_WORK TO DO_
Find the string "scene" in the listing and report every line that has it.
— Start of DATA EXCERPT —
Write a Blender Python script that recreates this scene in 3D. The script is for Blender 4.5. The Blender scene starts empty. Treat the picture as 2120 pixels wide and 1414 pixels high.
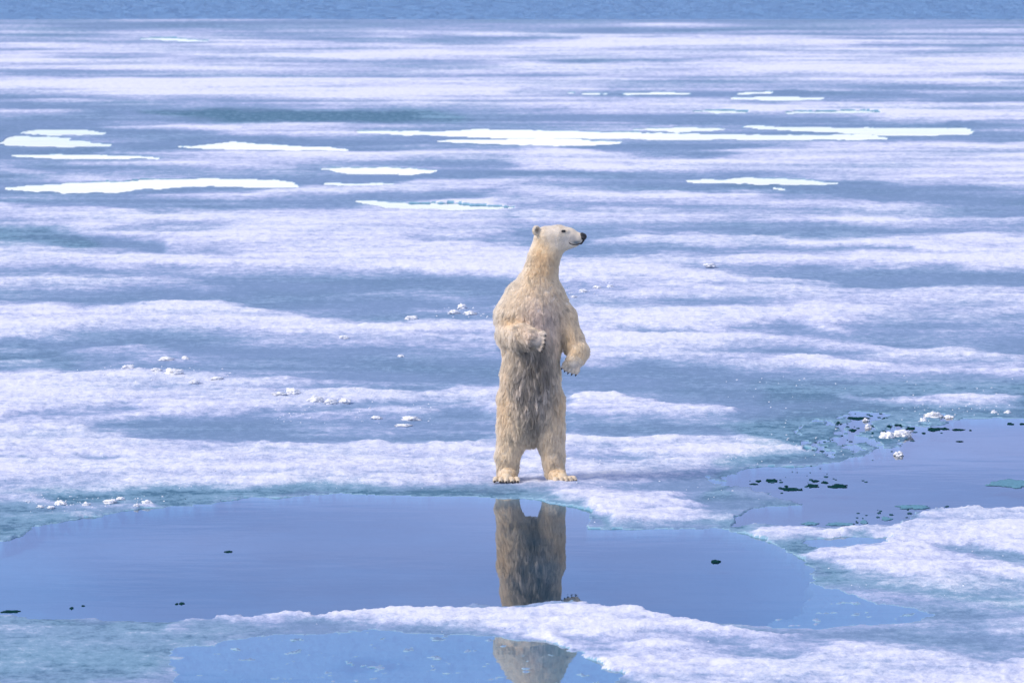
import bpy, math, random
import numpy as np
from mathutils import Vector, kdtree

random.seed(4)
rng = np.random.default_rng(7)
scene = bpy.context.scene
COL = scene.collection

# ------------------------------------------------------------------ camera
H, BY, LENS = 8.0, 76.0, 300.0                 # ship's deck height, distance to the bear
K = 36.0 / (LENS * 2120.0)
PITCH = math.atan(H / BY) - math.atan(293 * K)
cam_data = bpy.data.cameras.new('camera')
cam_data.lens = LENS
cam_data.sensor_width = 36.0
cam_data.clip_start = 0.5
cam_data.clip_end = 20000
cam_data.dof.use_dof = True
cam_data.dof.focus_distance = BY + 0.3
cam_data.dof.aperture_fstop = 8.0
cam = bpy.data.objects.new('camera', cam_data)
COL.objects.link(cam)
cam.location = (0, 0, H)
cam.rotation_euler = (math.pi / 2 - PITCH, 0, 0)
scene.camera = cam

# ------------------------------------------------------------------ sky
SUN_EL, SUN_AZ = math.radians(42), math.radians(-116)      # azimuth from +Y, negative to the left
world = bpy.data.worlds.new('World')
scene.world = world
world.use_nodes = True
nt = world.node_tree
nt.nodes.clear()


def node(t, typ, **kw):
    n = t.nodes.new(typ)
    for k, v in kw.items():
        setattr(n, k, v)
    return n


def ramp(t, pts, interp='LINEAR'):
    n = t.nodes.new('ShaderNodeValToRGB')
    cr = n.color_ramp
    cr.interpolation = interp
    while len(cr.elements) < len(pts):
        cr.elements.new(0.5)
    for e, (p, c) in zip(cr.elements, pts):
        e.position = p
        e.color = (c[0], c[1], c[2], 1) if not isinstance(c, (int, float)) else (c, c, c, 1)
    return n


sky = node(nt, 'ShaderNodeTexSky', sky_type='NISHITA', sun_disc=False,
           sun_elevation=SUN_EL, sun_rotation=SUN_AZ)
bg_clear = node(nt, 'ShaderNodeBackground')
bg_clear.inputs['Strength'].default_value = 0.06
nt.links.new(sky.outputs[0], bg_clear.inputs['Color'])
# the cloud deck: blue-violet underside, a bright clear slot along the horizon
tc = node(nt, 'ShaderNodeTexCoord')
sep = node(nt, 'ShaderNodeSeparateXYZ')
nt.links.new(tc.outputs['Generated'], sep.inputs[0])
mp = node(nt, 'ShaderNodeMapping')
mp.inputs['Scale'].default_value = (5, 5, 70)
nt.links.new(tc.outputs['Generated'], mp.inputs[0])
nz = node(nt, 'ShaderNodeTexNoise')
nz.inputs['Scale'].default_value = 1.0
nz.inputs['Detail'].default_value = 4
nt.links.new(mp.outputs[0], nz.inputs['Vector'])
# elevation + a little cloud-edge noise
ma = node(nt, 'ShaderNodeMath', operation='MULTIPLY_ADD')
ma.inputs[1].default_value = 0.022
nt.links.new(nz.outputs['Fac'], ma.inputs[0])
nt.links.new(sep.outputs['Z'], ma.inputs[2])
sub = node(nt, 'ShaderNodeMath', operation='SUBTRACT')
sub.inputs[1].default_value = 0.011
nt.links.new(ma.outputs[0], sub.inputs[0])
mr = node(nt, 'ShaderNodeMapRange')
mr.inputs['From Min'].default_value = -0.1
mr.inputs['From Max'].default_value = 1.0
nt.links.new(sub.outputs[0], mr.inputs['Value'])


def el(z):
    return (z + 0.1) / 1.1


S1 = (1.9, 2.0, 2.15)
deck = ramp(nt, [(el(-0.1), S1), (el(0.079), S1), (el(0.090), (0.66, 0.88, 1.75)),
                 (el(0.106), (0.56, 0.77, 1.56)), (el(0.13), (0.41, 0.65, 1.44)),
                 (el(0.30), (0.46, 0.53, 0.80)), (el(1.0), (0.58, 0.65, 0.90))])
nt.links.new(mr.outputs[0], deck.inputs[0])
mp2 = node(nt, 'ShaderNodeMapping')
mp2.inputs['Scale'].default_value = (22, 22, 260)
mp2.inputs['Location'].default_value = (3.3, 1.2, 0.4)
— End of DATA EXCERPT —
_TASK SOLUTION_
Write a Blender Python script that recreates this scene in 3D. The script is for Blender 4.5. The Blender scene starts empty. Treat the picture as 2120 pixels wide and 1414 pixels high.
scene = bpy.context.scene
COL = scene.collection
scene.camera = cam
scene.world = world